▸ Short exercise
No images are to be carried over; print all other material exactly as it stands.

>>>

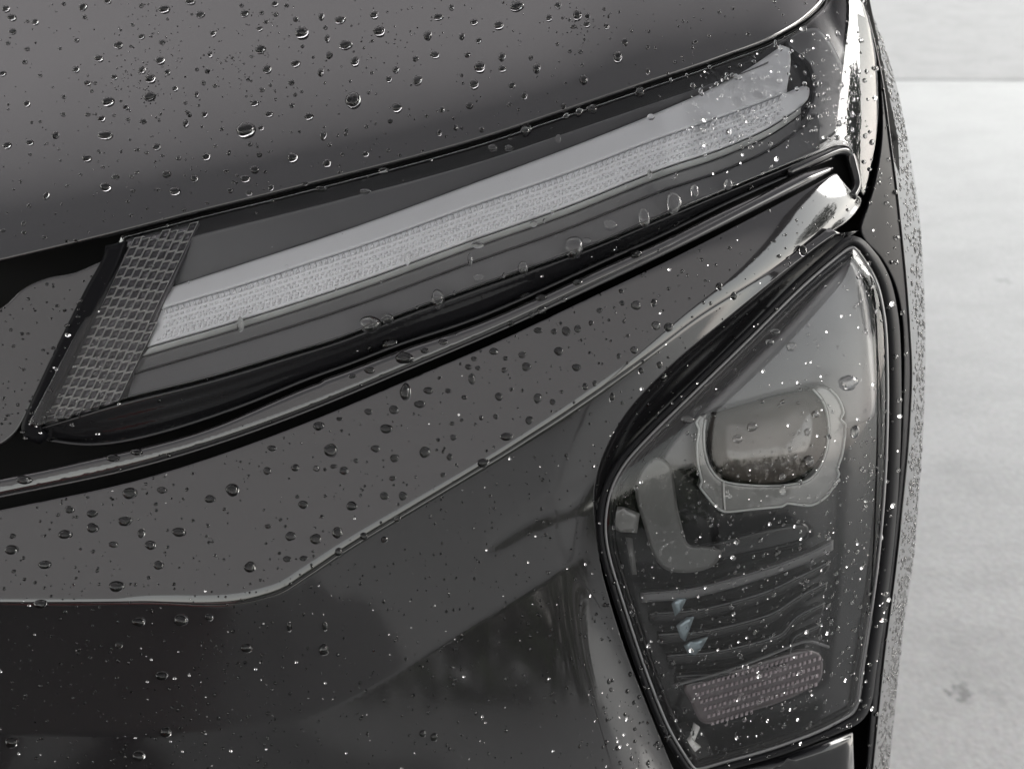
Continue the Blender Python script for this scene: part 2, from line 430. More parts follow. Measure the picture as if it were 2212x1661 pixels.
# ------------------------------------------------------------------ upper lamp
lamp = empty('daytime_lamp', (0, 0, 0), car)
_c = curve
G0 = curve([(300, 645), (367, 621), (520, 571), (765, 490), (1016, 398), (1220, 322), (1435, 236), (1530, 194), (1611, 151), (1698, 92), (1730, 70)])
G1 = curve([(300, 683), (349, 667), (520, 616), (670, 567), (765, 536), (1016, 446), (1220, 376), (1435, 294), (1575, 246), (1716, 190), (1760, 168)])
G2 = curve([(280, 760), (318, 749), (520, 690), (765, 611), (1016, 519), (1220, 447), (1435, 362), (1575, 314), (1681, 263), (1737, 222), (1760, 200)])
B0 = curve([(60, 925), (150, 896), (242, 867), (450, 815), (620, 764), (765, 718), (808, 700), (1016, 622), (1102, 592), (1310, 516), (1435, 462), (1575, 405), (1681, 362), (1786, 318), (1830, 300)])
B0 = soften(B0, 50)
lb = None
def lensz(x, y):
    x = np.asarray(x, float)
    a, b = HE(x), B0(x); t = np.clip((y - a) / (b - a), 0, 1.2)
    r = np.clip((x - 1800) / 100, 0, 1)
    bb = np.where(x > 1480, base(1480, y) + 0.36 * (x - 1480) * MM + 0.25 * (base(x, y) - base(1480, y) - 0.36 * (x - 1480) * MM), base(x, y))
    return bb + 0.012 * (t - 0.8) ** 2 - 0.002 + 0.022 * r ** 2
lens_out = np.concatenate([along(HE, 262, 1775, 9, 8), spline([(1800, -20), (1820, -110), (1845, -120), (1864, 0), (1880, 60), (1893, 130), (1900, 239), (1900, 290), (1894, 343), (1882, 403), (1866, 425), (1852, 400), (1843, 360), (1834, 325), (1818, 310), (1796, 316)], step=7), along(B0, 80, 1780, 9, 6)[::-1], spline([(68, 926), (60, 915), (70, 895), (130, 780), (200, 640), (245, 548)], step=7)])
panel('lamp_cover', lens_out, lensz, M['cover'], lamp, roll=(8, 0.003), step=11, thick=0.002, outer='cover')
# black housing floor and its layers
HD = 0.020
def fl(off, lean=0.0): return lambda x, y: base(np.minimum(x, 1850), y) + off
floor = np.concatenate([along(HE, 262, 1780, 12, 4), spline([(1810, -60), (1850, -100), (1870, 0), (1890, 130), (1896, 280), (1880, 400), (1850, 395), (1830, 330), (1786, 325)], step=12), along(SEAM, 80, 1770, 12, -2)[::-1], spline([(60, 925), (130, 780), (245, 540)], step=12)])
panel('housing_floor', floor, fl(0.034), M['bezel'], lamp, roll=(4, 0.001), step=40)
# grey housing band above and below the light guide
def band(name, f0, f1, x0, x1, off0, off1, mat, step=10, roll=(5, 0.0015), thick=0.004):
    def zf(x, y):
        a, b = f0(x), f1(x); t = np.clip((y - a) / (b - a), 0, 1)
        return base(np.minimum(x, 1850), y) + off0 + (off1 - off0) * t
    return panel(name, np.concatenate([along(f0, x0, x1, 9), along(f1, x0 - 14, x1, 9)[::-1]]), zf, mat, lamp, roll=roll, step=step, thick=thick)
add_ = lambda f, o: (lambda x: f(x) + o)
band('upper_housing', add_(HE, 46), add_(G0, 2), 392, 1660, 0.012, 0.026, M['housing'])
g_left = spline([(365, 621), (352, 655), (330, 705), (316, 750)], step=7)
gp_ = np.concatenate([along(G0, 367, 1690, 9), spline([(1706, 104), (1708, 135), (1704, 165), (1700, 190)], step=7), along(G1, 349, 1700, 9)[::-1]])
def gz(x, y):
    a, b = G0(x), G1(x); t = np.clip((y - a) / (b - a), 0, 1)
    return base(np.minimum(x, 1850), y) + 0.017 - 0.006 * t
panel('light_guide', gp_, gz, M['guide'], lamp, roll=(7, 0.003), step=9)
def gz2(x, y): return base(np.minimum(x, 1850), y) + 0.0125
gq = np.concatenate([along(G1, 349, 1700, 9, 2), spline([(1735, 185), (1748, 190), (1744, 215), (1715, 242)], step=7), along(G2, 318, 1700, 9)[::-1]])
panel('prism_strip', gq, gz2, M['guide'], lamp, roll=(6, 0.002), step=9)
# prisms on the strip: teeth row, fine rows, dashed bottom row
V = []; F_ = []
def prism(x, y, wx, hy, lift, zf, sl=-0.33, tri=False):
    xs = np.array([x, x + wx, x + wx, x]); ys = np.array([y, y + sl * wx, y + hy + sl * wx, y + hy])
    if tri: xs = np.array([x, x + wx, x + wx * 0.62, x + wx * 0.38])
    z = zf(xs, ys); b = P(xs, ys, z)
    cx, cyy = xs.mean(), ys.mean() + (hy * 0.12 if tri else 0)
    s = 0.45
    xi = cx + (xs - cx) * s; yi = cyy + (ys - cyy) * s
    t = P(xi, yi, zf(xi, yi) - lift)
    k = len(V); V.extend(b); V.extend(t)
    for i in range(4):
        j = (i + 1) % 4; F_.append((k+i, k+4+i, k+4+j, k+j))
    F_.append((k+4, k+7, k+6, k+5))
x = 352.0
while x < 1690:
    y0 = float(G1(x)) + 3
    prism(x, y0 + 12, 11, -13, 0.0026, gz2, tri=True)
    yb = float(G2(x)); y = y0 + 16; r = 0
    while y < yb - 16:
        xo = x + (6 if r % 2 else 0)
        if xo > 330 + (yb - y) * 0.3: prism(xo, y, 8.5, 5.5, 0.0018, gz2)
        y += 9.0; r += 1
    prism(x - 14, yb - 10, 9, 7, 0.0012, gz2)
    x += 12.4
link('prism_texture', V, F_, M['guide_prism'], lamp, smooth=False, kind='stuff')
band('guide_lip', add_(G2, 3), add_(G2, 16), 322, 1730, 0.009, 0.012, M['frost'], roll=(4, 0.0015))
band('housing_step', add_(G2, 20), add_(G2, 48), 306, 1730, 0.016, 0.020, M['housing'], roll=(4, 0.0015))
band('lower_housing', add_(G2, 52), add_(B0, -2), 290, 1770, 0.014, 0.010, M['housing'], roll=(4, 0.0012))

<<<

▸ Final result
Continue the Blender Python script for this scene: part 2, from line 430. More parts follow. Measure the picture as if it were 2212x1661 pixels.
# ------------------------------------------------------------------ upper lamp
lamp = empty('daytime_lamp', (0, 0, 0), car)
_c = curve
G0 = curve([(300, 645), (367, 621), (520, 571), (765, 490), (1016, 398), (1220, 322), (1435, 236), (1530, 194), (1611, 151), (1698, 92), (1730, 70)])
G1 = curve([(300, 683), (349, 667), (520, 616), (670, 567), (765, 536), (1016, 446), (1220, 376), (1435, 294), (1575, 246), (1716, 190), (1760, 168)])
G2 = curve([(280, 760), (318, 749), (520, 690), (765, 611), (1016, 519), (1220, 447), (1435, 362), (1575, 314), (1681, 263), (1737, 222), (1760, 200)])
B0 = curve([(60, 925), (150, 896), (242, 867), (450, 815), (620, 764), (765, 718), (808, 700), (1016, 622), (1102, 592), (1310, 516), (1435, 462), (1575, 405), (1681, 362), (1786, 318), (1830, 300)])
B0 = soften(B0, 50)
lb = None
def lensz(x, y):
    x = np.asarray(x, float)
    a, b = HE(x), B0(x); t = np.clip((y - a) / (b - a), 0, 1.2)
    r = np.clip((x - 1800) / 100, 0, 1)
    bb = np.where(x > 1480, base(1480, y) + 0.36 * (x - 1480) * MM + 0.25 * (base(x, y) - base(1480, y) - 0.36 * (x - 1480) * MM), base(x, y))
    return bb + 0.012 * (t - 0.8) ** 2 - 0.002 + 0.022 * r ** 2
lens_out = np.concatenate([along(HE, 262, 1775, 9, 8), spline([(1800, -20), (1820, -110), (1845, -120), (1864, 0), (1880, 60), (1893, 130), (1900, 239), (1900, 290), (1894, 343), (1882, 403), (1866, 425), (1852, 400), (1843, 360), (1834, 325), (1818, 310), (1796, 316)], step=7), along(B0, 80, 1780, 9, 6)[::-1], spline([(68, 926), (60, 915), (70, 895), (130, 780), (200, 640), (245, 548)], step=7)])
panel('lamp_cover', lens_out, lensz, M['cover'], lamp, roll=(8, 0.003), step=11, thick=0.002, outer='cover')
# black housing floor and its layers
HD = 0.020
def fl(off, lean=0.0): return lambda x, y: base(np.minimum(x, 1850), y) + off
floor = np.concatenate([along(HE, 262, 1780, 12, 4), spline([(1810, -60), (1850, -100), (1870, 0), (1890, 130), (1896, 280), (1880, 400), (1850, 395), (1830, 330), (1786, 325)], step=12), along(SEAM, 80, 1770, 12, -2)[::-1], spline([(60, 925), (130, 780), (245, 540)], step=12)])
panel('housing_floor', floor, fl(0.034), M['bezel'], lamp, roll=(4, 0.001), step=40)
# grey housing band above and below the light guide
def band(name, f0, f1, x0, x1, off0, off1, mat, step=10, roll=(5, 0.0015), thick=0.004):
    def zf(x, y):
        a, b = f0(x), f1(x); t = np.clip((y - a) / (b - a), 0, 1)
        return base(np.minimum(x, 1850), y) + off0 + (off1 - off0) * t
    return panel(name, np.concatenate([along(f0, x0, x1, 9), along(f1, x0 - 14, x1, 9)[::-1]]), zf, mat, lamp, roll=roll, step=step, thick=thick)
add_ = lambda f, o: (lambda x: f(x) + o)
band('upper_housing', add_(HE, 46), add_(G0, 2), 392, 1660, 0.012, 0.026, M['housing'])
g_left = spline([(365, 621), (352, 655), (330, 705), (316, 750)], step=7)
gp_ = np.concatenate([along(G0, 367, 1690, 9), spline([(1706, 104), (1708, 135), (1704, 165), (1700, 190)], step=7), along(G1, 349, 1700, 9)[::-1]])
def gz(x, y):
    a, b = G0(x), G1(x); t = np.clip((y - a) / (b - a), 0, 1)
    return base(np.minimum(x, 1850), y) + 0.017 - 0.006 * t
panel('light_guide', gp_, gz, M['guide'], lamp, roll=(7, 0.003), step=9)
def gz2(x, y): return base(np.minimum(x, 1850), y) + 0.0125
gq = np.concatenate([along(G1, 349, 1700, 9, 2), spline([(1735, 185), (1748, 190), (1744, 215), (1715, 242)], step=7), along(G2, 318, 1700, 9)[::-1]])
panel('prism_strip', gq, gz2, M['guide'], lamp, roll=(6, 0.002), step=9)
# prisms on the strip: teeth row, fine rows, dashed bottom row
V = []; F_ = []
def prism(x, y, wx, hy, lift, zf, sl=-0.33, tri=False):
    xs = np.array([x, x + wx, x + wx, x]); ys = np.array([y, y + sl * wx, y + hy + sl * wx, y + hy])
    if tri: xs = np.array([x, x + wx, x + wx * 0.62, x + wx * 0.38])
    z = zf(xs, ys); b = P(xs, ys, z)
    cx, cyy = xs.mean(), ys.mean() + (hy * 0.12 if tri else 0)
    s = 0.45
    xi = cx + (xs - cx) * s; yi = cyy + (ys - cyy) * s
    t = P(xi, yi, zf(xi, yi) - lift)
    k = len(V); V.extend(b); V.extend(t)
    for i in range(4):
        j = (i + 1) % 4; F_.append((k+i, k+4+i, k+4+j, k+j))
    F_.append((k+4, k+7, k+6, k+5))
x = 352.0
while x < 1690:
    y0 = float(G1(x)) + 3
    prism(x, y0 + 12, 11, -13, 0.0026, gz2, tri=True)
    yb = float(G2(x)); y = y0 + 16; r = 0
    while y < yb - 16:
        xo = x + (6 if r % 2 else 0)
        if xo > 330 + (yb - y) * 0.3: prism(xo, y, 8.5, 5.5, 0.0018, gz2)
        y += 9.0; r += 1
    prism(x - 14, yb - 10, 9, 7, 0.0012, gz2)
    x += 12.4
link('prism_texture', V, F_, M['guide_prism'], lamp, smooth=False, kind='stuff')
band('guide_lip', add_(G2, 3), add_(G2, 16), 322, 1730, 0.009, 0.012, M['frost'], roll=(4, 0.0015))
band('housing_step', add_(G2, 20), add_(G2, 48), 306, 1730, 0.016, 0.020, M['housing'], roll=(4, 0.0015))
band('lower_housing', add_(G2, 52), add_(B0, -2), 290, 1770, 0.014, 0.010, M['housing'], roll=(4, 0.0012))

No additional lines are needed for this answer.